Directed by: Steven Spielberg

Starring: Dee Wallace and E.T. The Extraterrestrial

How I Watched: The Drive Thru

If you would have told me 30 years ago that a Reeses-Pieces loving alien that looks like a penis would become a cultural sensation, I would have told you, “That sounds like E.T. The Extraterrestrial, and it did become a cultural sensation 4 years ago.” If you were to ask everyone in my apartment building the greatest movie of all time, most of them would say, “Oh yeah, that one’s pretty good,” after you mentioned E.T. The Extraterrestrial. There is perhaps not another movie more emblematic of the 1980s than the tale of a young boy and his non-earthling friend. I watched it originally in the drive thru when it came out and was instantly mesmerized by its love and friendship. It is currently on Netflix and is this week’s must see.

E.T. The Extraterrestrial is about a young boy named Elliott who discovers an alien in his backyard while taking out pizza scraps after getting in trouble by his mom (played by Dee Wallace) for cussing at his brother. He then traps the alien and they become friends. A young Drew Barrymore plays Elliott’s little sister and they have a big brother, though I don’t know his name. There is some weird stuff that happens like when E.T. The Extraterrestrial is watching The Quiet Man at home, Elliott starts sexually assaulting one of his classmates because all the frogs escape. Later on, they dress E.T. The Extraterrestrial up like a ghost and take him trick-or-treating. Then people in space suits find out that E.T. The Extraterrestrial is hiding with Elliott and they kidnap the whole family and put them into a bubble where Elliott and E.T. The Extraterrestrial almost die for some reason, but they escape and E.T. The Extraterrestrial gets picked up by his alien friends and presumably flies home.

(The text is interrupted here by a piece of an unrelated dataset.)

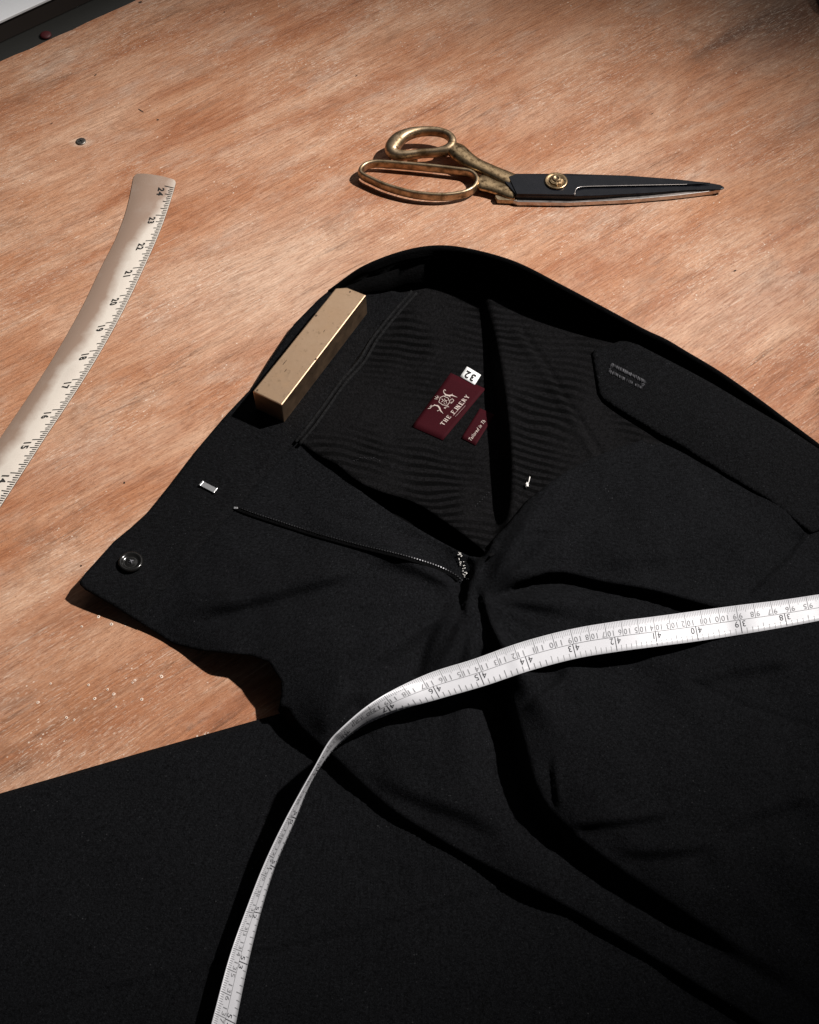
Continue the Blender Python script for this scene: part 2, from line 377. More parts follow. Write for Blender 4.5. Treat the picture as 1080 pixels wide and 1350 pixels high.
def mat_cloth(name, base=(0.0042, 0.0043, 0.0050), stripe=False, lint=0.5):
    t = NT(name)
    w1 = t.noise(t.coords((1500, 1500, 1500)), 1.0, 2, 0.6)
    w2 = t.noise(t.coords((620, 620, 620)), 1.0, 4, 0.8)
    colr = t.mix(t.ramp(w2, [(0.34, 0.0), (0.68, 1.0)]), tuple(b*0.40 for b in base), tuple(b*1.75 for b in base))
    if stripe:
        wv = t.n.new('ShaderNodeTexWave'); wv.wave_type = 'BANDS'; wv.bands_direction = 'Y'
        dn = t.n.new('ShaderNodeTexNoise'); t.link(t.coords((12, 12, 12)), dn.inputs['Vector']); dn.inputs['Scale'].default_value = 1
        cc = t.coords((1, 1, 1), rot=(0, 0, R(12)))
        vm = t.n.new('ShaderNodeVectorMath'); vm.operation = 'MULTIPLY_ADD'; t.link(dn.outputs['Color'], vm.inputs[0]); vm.inputs[1].default_value = (0.025, 0.030, 0.0); t.link(cc, vm.inputs[2])
        t.link(vm.outputs[0], wv.inputs['Vector']); wv.inputs['Scale'].default_value = 52.0; wv.inputs['Distortion'].default_value = 1.7; wv.inputs['Detail'].default_value = 3; wv.inputs['Detail Scale'].default_value = 0.6
        fade = t.ramp(t.noise(t.coords((22, 14, 10), rot=(0, 0, R(-35)), loc=(1.2, 0, 0)), 1.0, 2, 0.5), [(0.40, 0.0), (0.62, 1.0)])
        band = t.math('MULTIPLY', t.ramp(wv.outputs['Fac'], [(0.3, 0.0), (0.7, 1.0)]), fade)
        colr = t.mix(band, colr, tuple(b*0.16 for b in base))
    # lint fibres
    v = t.n.new('ShaderNodeTexVoronoi'); t.link(t.coords((330, 330, 330)), v.inputs['Vector']); v.inputs['Scale'].default_value = 1.0
    l = t.math('MULTIPLY', t.ramp(v.outputs['Distance'], [(0.07, 1.0), (0.16, 0.0)]), t.ramp(t.noise(t.coords((70, 70, 70)), 1.0, 3, 0.6), [(0.52, 0.0), (0.70, lint)]))
    colr = t.mix(l, colr, (0.060, 0.060, 0.064))
    # chalky nap
    nap = t.noise(t.coords((1250, 1250, 1250)), 1.0, 2, 0.7)
    colr = t.mix(t.ramp(nap, [(0.50, 0.0), (0.74, 0.40*lint+0.04)]), colr, (0.030, 0.034, 0.038))
    n = t.bump(w1, 0.6, 0.0006); n = t.bump(w2, 0.5, 0.0010, n)
    return t.set(Base_Color=colr, Roughness=0.85, Specular_IOR_Level=0.03, Sheen_Weight=0.004, Sheen_Roughness=0.5, Normal=n)

def mat_brass(name, base, dark, rough=0.34, patina=0.5, pscale=90.0, metal=1.0):
    t = NT(name)
    a = t.noise(t.coords((pscale,)*3), 1.0, 6, 0.65); b = t.noise(t.coords((pscale*5,)*3, loc=(3, 3, 3)), 1.0, 3, 0.6)
    colr = t.mix(t.ramp(a, [(0.42, 0.0), (0.66, patina)]), base, dark)
    colr = t.mix(t.ramp(b, [(0.60, 0.0), (0.74, patina*0.9)]), colr, tuple(d*0.45 for d in dark))
    rg = t.ramp(a, [(0.3, rough), (0.75, rough+0.22)])
    return t.set(Base_Color=colr, Metallic=metal, Roughness=rg, Normal=t.bump(b, 0.12, 0.0004))

M = {}
M['wood'] = mat_wood()
M['cloth'] = mat_cloth('black_wool')
M['band'] = mat_cloth('black_waistband_wool', (0.0038, 0.0038, 0.0043))
M['lining'] = mat_cloth('black_striped_lining', (0.0048, 0.0046, 0.0050), True, 0.15)
M['shaded_cloth'] = mat_cloth('black_shaded_cloth', (0.0018, 0.0018, 0.0020), False, 0.0)  # darkened below the wool: waistband shade put into the cloth colour
M['cord'] = mat_cloth('black_satin_cord', (0.009, 0.009, 0.0095), False, 0.0)
M['brass_bar'] = mat_brass('brushed_brass', (0.70, 0.48, 0.315), (0.46, 0.30, 0.18), 0.29, 0.5, 60.0)
M['brass_bow'] = mat_brass('worn_brass', (0.46, 0.345, 0.225), (0.13, 0.088, 0.048), 0.36, 1.0, 150.0)
M['brass_shank'] = mat_brass('pitted_brass', (0.56, 0.40, 0.23), (0.060, 0.036, 0.018), 0.26, 1.0, 300.0)
M['black_steel'] = mat_brass('black_japanned_steel', (0.0045, 0.0050, 0.0075), (0.016, 0.016, 0.019), 0.15, 0.35, 160.0, 0.0)
M['black_steel'].node_tree.nodes['Principled BSDF'].inputs['Specular IOR Level'].default_value = 0.28
M['blade_steel'] = mat_brass('ground_steel', (0.62, 0.57, 0.54), (0.30, 0.25, 0.22), 0.28, 0.6, 120.0)
M['steel'] = simple('bright_steel', (0.55, 0.55, 0.56), 0.3, 1.0)
M['screw'] = mat_brass('dull_screw', (0.20, 0.18, 0.16), (0.05, 0.04, 0.035), 0.42, 0.8, 400.0)
M['print'] = simple('black_print', (0.012, 0.012, 0.012), 0.6, 0, 0.2)
M['print_grey'] = simple('grey_print', (0.13, 0.13, 0.135), 0.6, 0, 0.2)
M['button'] = simple('black_horn', (0.008, 0.0078, 0.0075), 0.2)
M['thread'] = simple('grey_thread', (0.12, 0.12, 0.13), 0.8, 0, 0.1)
M['dark_thread'] = simple('charcoal_thread', (0.040, 0.040, 0.044), 0.8, 0, 0.1)
M['white_thread'] = simple('white_thread', (0.80, 0.78, 0.75), 0.8, 0, 0.1)
M['tooth'] = simple('gunmetal_tooth', (0.085, 0.085, 0.09), 0.4, 1.0)
M['slab'] = simple('dark_bench', (0.020, 0.020, 0.018), 0.5)
M['box_dark'] = simple('dark_box_side', (0.030, 0.022, 0.018), 0.6)
M['box_white'] = simple('white_box_top', (0.86, 0.87, 0.89), 0.55)
M['red'] = simple('red_plastic', (0.055, 0.002, 0.004), 0.6)
M['tin'] = simple('dark_tin', (0.060, 0.045, 0.038), 0.45)
def mat_label():
    t = NT('maroon_satin'); wv = t.noise(t.coords((1800, 1800, 1800)), 1.0, 2, 0.5)
    return t.set(Base_Color=t.mix(wv, (0.020, 0.0020, 0.0040), (0.038, 0.0040, 0.0070)), Roughness=0.75, Specular_IOR_Level=0.06, Normal=t.bump(wv, 0.2, 0.0003))
M['label'] = mat_label()
M['label_print'] = simple('cream_weave', (0.45, 0.37, 0.34), 0.7, 0, 0.2)
M['tag'] = simple('white_satin', (0.78, 0.78, 0.78), 0.6)
def mat_tape():
    t = NT('white_vinyl_tape'); n = t.noise(t.coords((35, 35, 35)), 1.0, 4, 0.6)
    return t.set(Base_Color=t.mix(n, (0.57, 0.57, 0.60), (0.66, 0.66, 0.69)), Roughness=0.36, Specular_IOR_Level=0.5, Normal=t.bump(t.noise(t.coords((900, 900, 900)), 1.0, 2, 0.5), 0.1, 0.0002))
M['tape'] = mat_tape()
M['print_grey'].node_tree.nodes['Principled BSDF'].inputs['Base Color'].default_value = (0.23, 0.23, 0.24, 1)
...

Upon rewatching and relaying the action of E.T. The Extraterrestrial, I realize I don’t really understand what happened in that movie. But I really love the film and hope you choose to see it, if you haven’t. It is a fun family romp and deserves to be seen by all lovers of alien movies, especially the ones in which they aren’t trying to kill everyone. It has everything you would want in a science fiction movie; bicycle chases, Peter Coyote, aliens in women’s clothing, and little children flying through the air.

 
Cathy Gives It: I give this movie 10/10 phones home.